### RECORDED DATA
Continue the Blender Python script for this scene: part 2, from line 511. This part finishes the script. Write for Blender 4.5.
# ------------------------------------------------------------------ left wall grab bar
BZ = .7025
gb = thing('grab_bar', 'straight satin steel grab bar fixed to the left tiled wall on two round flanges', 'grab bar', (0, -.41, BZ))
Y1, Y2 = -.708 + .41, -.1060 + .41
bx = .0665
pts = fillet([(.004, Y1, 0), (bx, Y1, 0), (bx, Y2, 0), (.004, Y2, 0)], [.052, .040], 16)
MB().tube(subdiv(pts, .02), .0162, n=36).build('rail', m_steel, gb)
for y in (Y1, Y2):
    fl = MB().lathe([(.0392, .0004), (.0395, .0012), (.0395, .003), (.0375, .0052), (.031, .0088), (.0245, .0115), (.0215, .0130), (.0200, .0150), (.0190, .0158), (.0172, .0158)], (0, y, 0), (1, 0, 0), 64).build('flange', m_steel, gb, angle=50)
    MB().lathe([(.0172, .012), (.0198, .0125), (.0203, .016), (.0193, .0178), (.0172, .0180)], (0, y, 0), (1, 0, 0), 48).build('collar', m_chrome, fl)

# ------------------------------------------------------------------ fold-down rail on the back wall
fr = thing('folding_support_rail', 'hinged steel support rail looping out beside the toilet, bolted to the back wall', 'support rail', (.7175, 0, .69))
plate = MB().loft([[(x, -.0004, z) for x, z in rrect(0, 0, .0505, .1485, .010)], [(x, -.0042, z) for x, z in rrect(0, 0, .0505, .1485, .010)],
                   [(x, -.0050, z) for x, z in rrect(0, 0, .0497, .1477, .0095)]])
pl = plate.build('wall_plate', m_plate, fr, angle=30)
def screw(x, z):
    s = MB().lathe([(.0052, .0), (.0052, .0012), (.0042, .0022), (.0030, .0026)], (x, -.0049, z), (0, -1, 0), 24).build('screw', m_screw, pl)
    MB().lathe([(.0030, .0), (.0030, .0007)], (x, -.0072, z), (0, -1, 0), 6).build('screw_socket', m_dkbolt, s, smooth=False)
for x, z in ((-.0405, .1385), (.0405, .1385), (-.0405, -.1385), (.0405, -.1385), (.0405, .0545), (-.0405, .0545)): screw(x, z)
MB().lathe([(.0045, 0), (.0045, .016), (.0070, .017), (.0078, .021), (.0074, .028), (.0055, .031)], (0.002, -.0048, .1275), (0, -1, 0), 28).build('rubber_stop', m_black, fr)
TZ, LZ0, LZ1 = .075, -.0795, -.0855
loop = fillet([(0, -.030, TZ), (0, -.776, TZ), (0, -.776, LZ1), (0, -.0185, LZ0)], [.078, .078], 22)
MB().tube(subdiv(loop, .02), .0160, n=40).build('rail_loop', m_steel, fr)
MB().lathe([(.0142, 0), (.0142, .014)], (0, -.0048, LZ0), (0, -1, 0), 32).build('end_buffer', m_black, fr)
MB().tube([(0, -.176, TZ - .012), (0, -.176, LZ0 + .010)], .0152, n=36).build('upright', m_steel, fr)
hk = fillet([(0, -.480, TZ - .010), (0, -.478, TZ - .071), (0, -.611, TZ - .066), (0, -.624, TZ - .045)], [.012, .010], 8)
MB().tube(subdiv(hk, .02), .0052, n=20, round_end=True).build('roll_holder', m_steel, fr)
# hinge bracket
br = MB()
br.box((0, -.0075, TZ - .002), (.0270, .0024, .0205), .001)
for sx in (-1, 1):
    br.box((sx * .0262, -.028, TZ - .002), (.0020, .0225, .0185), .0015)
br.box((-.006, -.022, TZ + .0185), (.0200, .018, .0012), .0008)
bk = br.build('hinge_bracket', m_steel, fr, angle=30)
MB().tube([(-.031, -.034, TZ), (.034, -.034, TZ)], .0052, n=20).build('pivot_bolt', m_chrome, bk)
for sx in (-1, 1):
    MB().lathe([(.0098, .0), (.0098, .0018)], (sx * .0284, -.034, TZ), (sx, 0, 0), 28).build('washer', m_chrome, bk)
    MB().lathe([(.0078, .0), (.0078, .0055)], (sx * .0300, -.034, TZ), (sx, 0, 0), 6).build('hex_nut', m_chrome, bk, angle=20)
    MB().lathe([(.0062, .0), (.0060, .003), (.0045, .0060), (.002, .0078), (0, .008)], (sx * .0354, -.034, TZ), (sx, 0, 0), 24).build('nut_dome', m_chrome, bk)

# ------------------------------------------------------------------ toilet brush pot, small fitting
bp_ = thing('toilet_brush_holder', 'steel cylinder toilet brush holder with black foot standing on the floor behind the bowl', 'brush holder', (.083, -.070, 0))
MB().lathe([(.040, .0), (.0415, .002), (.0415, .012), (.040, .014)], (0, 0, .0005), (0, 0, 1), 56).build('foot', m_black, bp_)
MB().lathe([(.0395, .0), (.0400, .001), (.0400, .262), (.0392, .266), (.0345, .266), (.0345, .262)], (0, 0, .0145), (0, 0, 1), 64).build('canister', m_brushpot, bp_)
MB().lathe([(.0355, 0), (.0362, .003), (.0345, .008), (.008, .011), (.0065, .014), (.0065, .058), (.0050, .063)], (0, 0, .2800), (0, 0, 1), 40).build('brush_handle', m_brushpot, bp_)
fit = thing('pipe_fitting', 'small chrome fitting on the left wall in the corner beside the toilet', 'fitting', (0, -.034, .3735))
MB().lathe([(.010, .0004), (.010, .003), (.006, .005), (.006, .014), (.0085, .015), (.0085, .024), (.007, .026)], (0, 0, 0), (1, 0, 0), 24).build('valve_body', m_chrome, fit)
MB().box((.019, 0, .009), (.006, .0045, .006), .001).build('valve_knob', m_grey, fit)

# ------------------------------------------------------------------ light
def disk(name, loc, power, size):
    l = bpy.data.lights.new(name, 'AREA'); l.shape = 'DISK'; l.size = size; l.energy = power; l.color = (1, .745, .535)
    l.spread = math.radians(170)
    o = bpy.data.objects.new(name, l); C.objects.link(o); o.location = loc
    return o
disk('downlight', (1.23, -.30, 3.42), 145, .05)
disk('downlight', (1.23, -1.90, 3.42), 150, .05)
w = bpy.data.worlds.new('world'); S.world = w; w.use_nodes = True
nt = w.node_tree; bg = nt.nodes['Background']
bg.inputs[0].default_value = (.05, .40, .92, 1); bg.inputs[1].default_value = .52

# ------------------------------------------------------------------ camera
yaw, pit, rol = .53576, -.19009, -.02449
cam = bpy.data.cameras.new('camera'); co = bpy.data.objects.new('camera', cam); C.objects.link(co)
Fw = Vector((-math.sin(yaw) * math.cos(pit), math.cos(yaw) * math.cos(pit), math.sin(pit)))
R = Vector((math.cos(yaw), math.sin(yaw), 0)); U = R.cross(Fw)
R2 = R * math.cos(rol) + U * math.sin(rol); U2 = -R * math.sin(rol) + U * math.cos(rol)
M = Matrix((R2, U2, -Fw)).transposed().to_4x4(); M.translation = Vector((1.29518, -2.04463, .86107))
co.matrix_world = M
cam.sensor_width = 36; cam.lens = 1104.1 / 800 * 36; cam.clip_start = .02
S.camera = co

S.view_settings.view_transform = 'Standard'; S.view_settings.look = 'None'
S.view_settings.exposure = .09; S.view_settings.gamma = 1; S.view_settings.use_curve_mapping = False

### EXERCISE INSTRUCTIONS
The lines above should be duplicated exactly.

### THE OUTPUT
Continue the Blender Python script for this scene: part 2, from line 511. This part finishes the script. Write for Blender 4.5.
# ------------------------------------------------------------------ left wall grab bar
BZ = .7025
gb = thing('grab_bar', 'straight satin steel grab bar fixed to the left tiled wall on two round flanges', 'grab bar', (0, -.41, BZ))
Y1, Y2 = -.708 + .41, -.1060 + .41
bx = .0665
pts = fillet([(.004, Y1, 0), (bx, Y1, 0), (bx, Y2, 0), (.004, Y2, 0)], [.052, .040], 16)
MB().tube(subdiv(pts, .02), .0162, n=36).build('rail', m_steel, gb)
for y in (Y1, Y2):
    fl = MB().lathe([(.0392, .0004), (.0395, .0012), (.0395, .003), (.0375, .0052), (.031, .0088), (.0245, .0115), (.0215, .0130), (.0200, .0150), (.0190, .0158), (.0172, .0158)], (0, y, 0), (1, 0, 0), 64).build('flange', m_steel, gb, angle=50)
    MB().lathe([(.0172, .012), (.0198, .0125), (.0203, .016), (.0193, .0178), (.0172, .0180)], (0, y, 0), (1, 0, 0), 48).build('collar', m_chrome, fl)

# ------------------------------------------------------------------ fold-down rail on the back wall
fr = thing('folding_support_rail', 'hinged steel support rail looping out beside the toilet, bolted to the back wall', 'support rail', (.7175, 0, .69))
plate = MB().loft([[(x, -.0004, z) for x, z in rrect(0, 0, .0505, .1485, .010)], [(x, -.0042, z) for x, z in rrect(0, 0, .0505, .1485, .010)],
                   [(x, -.0050, z) for x, z in rrect(0, 0, .0497, .1477, .0095)]])
pl = plate.build('wall_plate', m_plate, fr, angle=30)
def screw(x, z):
    s = MB().lathe([(.0052, .0), (.0052, .0012), (.0042, .0022), (.0030, .0026)], (x, -.0049, z), (0, -1, 0), 24).build('screw', m_screw, pl)
    MB().lathe([(.0030, .0), (.0030, .0007)], (x, -.0072, z), (0, -1, 0), 6).build('screw_socket', m_dkbolt, s, smooth=False)
for x, z in ((-.0405, .1385), (.0405, .1385), (-.0405, -.1385), (.0405, -.1385), (.0405, .0545), (-.0405, .0545)): screw(x, z)
MB().lathe([(.0045, 0), (.0045, .016), (.0070, .017), (.0078, .021), (.0074, .028), (.0055, .031)], (0.002, -.0048, .1275), (0, -1, 0), 28).build('rubber_stop', m_black, fr)
TZ, LZ0, LZ1 = .075, -.0795, -.0855
loop = fillet([(0, -.030, TZ), (0, -.776, TZ), (0, -.776, LZ1), (0, -.0185, LZ0)], [.078, .078], 22)
MB().tube(subdiv(loop, .02), .0160, n=40).build('rail_loop', m_steel, fr)
MB().lathe([(.0142, 0), (.0142, .014)], (0, -.0048, LZ0), (0, -1, 0), 32).build('end_buffer', m_black, fr)
MB().tube([(0, -.176, TZ - .012), (0, -.176, LZ0 + .010)], .0152, n=36).build('upright', m_steel, fr)
hk = fillet([(0, -.480, TZ - .010), (0, -.478, TZ - .071), (0, -.611, TZ - .066), (0, -.624, TZ - .045)], [.012, .010], 8)
MB().tube(subdiv(hk, .02), .0052, n=20, round_end=True).build('roll_holder', m_steel, fr)
# hinge bracket
br = MB()
br.box((0, -.0075, TZ - .002), (.0270, .0024, .0205), .001)
for sx in (-1, 1):
    br.box((sx * .0262, -.028, TZ - .002), (.0020, .0225, .0185), .0015)
br.box((-.006, -.022, TZ + .0185), (.0200, .018, .0012), .0008)
bk = br.build('hinge_bracket', m_steel, fr, angle=30)
MB().tube([(-.031, -.034, TZ), (.034, -.034, TZ)], .0052, n=20).build('pivot_bolt', m_chrome, bk)
for sx in (-1, 1):
    MB().lathe([(.0098, .0), (.0098, .0018)], (sx * .0284, -.034, TZ), (sx, 0, 0), 28).build('washer', m_chrome, bk)
    MB().lathe([(.0078, .0), (.0078, .0055)], (sx * .0300, -.034, TZ), (sx, 0, 0), 6).build('hex_nut', m_chrome, bk, angle=20)
    MB().lathe([(.0062, .0), (.0060, .003), (.0045, .0060), (.002, .0078), (0, .008)], (sx * .0354, -.034, TZ), (sx, 0, 0), 24).build('nut_dome', m_chrome, bk)

# ------------------------------------------------------------------ toilet brush pot, small fitting
bp_ = thing('toilet_brush_holder', 'steel cylinder toilet brush holder with black foot standing on the floor behind the bowl', 'brush holder', (.083, -.070, 0))
MB().lathe([(.040, .0), (.0415, .002), (.0415, .012), (.040, .014)], (0, 0, .0005), (0, 0, 1), 56).build('foot', m_black, bp_)
MB().lathe([(.0395, .0), (.0400, .001), (.0400, .262), (.0392, .266), (.0345, .266), (.0345, .262)], (0, 0, .0145), (0, 0, 1), 64).build('canister', m_brushpot, bp_)
MB().lathe([(.0355, 0), (.0362, .003), (.0345, .008), (.008, .011), (.0065, .014), (.0065, .058), (.0050, .063)], (0, 0, .2800), (0, 0, 1), 40).build('brush_handle', m_brushpot, bp_)
fit = thing('pipe_fitting', 'small chrome fitting on the left wall in the corner beside the toilet', 'fitting', (0, -.034, .3735))
MB().lathe([(.010, .0004), (.010, .003), (.006, .005), (.006, .014), (.0085, .015), (.0085, .024), (.007, .026)], (0, 0, 0), (1, 0, 0), 24).build('valve_body', m_chrome, fit)
MB().box((.019, 0, .009), (.006, .0045, .006), .001).build('valve_knob', m_grey, fit)

# ------------------------------------------------------------------ light
def disk(name, loc, power, size):
    l = bpy.data.lights.new(name, 'AREA'); l.shape = 'DISK'; l.size = size; l.energy = power; l.color = (1, .745, .535)
    l.spread = math.radians(170)
    o = bpy.data.objects.new(name, l); C.objects.link(o); o.location = loc
    return o
disk('downlight', (1.23, -.30, 3.42), 145, .05)
disk('downlight', (1.23, -1.90, 3.42), 150, .05)
w = bpy.data.worlds.new('world'); S.world = w; w.use_nodes = True
nt = w.node_tree; bg = nt.nodes['Background']
bg.inputs[0].default_value = (.05, .40, .92, 1); bg.inputs[1].default_value = .52

# ------------------------------------------------------------------ camera
yaw, pit, rol = .53576, -.19009, -.02449
cam = bpy.data.cameras.new('camera'); co = bpy.data.objects.new('camera', cam); C.objects.link(co)
Fw = Vector((-math.sin(yaw) * math.cos(pit), math.cos(yaw) * math.cos(pit), math.sin(pit)))
R = Vector((math.cos(yaw), math.sin(yaw), 0)); U = R.cross(Fw)
R2 = R * math.cos(rol) + U * math.sin(rol); U2 = -R * math.sin(rol) + U * math.cos(rol)
M = Matrix((R2, U2, -Fw)).transposed().to_4x4(); M.translation = Vector((1.29518, -2.04463, .86107))
co.matrix_world = M
cam.sensor_width = 36; cam.lens = 1104.1 / 800 * 36; cam.clip_start = .02
S.camera = co

S.view_settings.view_transform = 'Standard'; S.view_settings.look = 'None'
S.view_settings.exposure = .09; S.view_settings.gamma = 1; S.view_settings.use_curve_mapping = False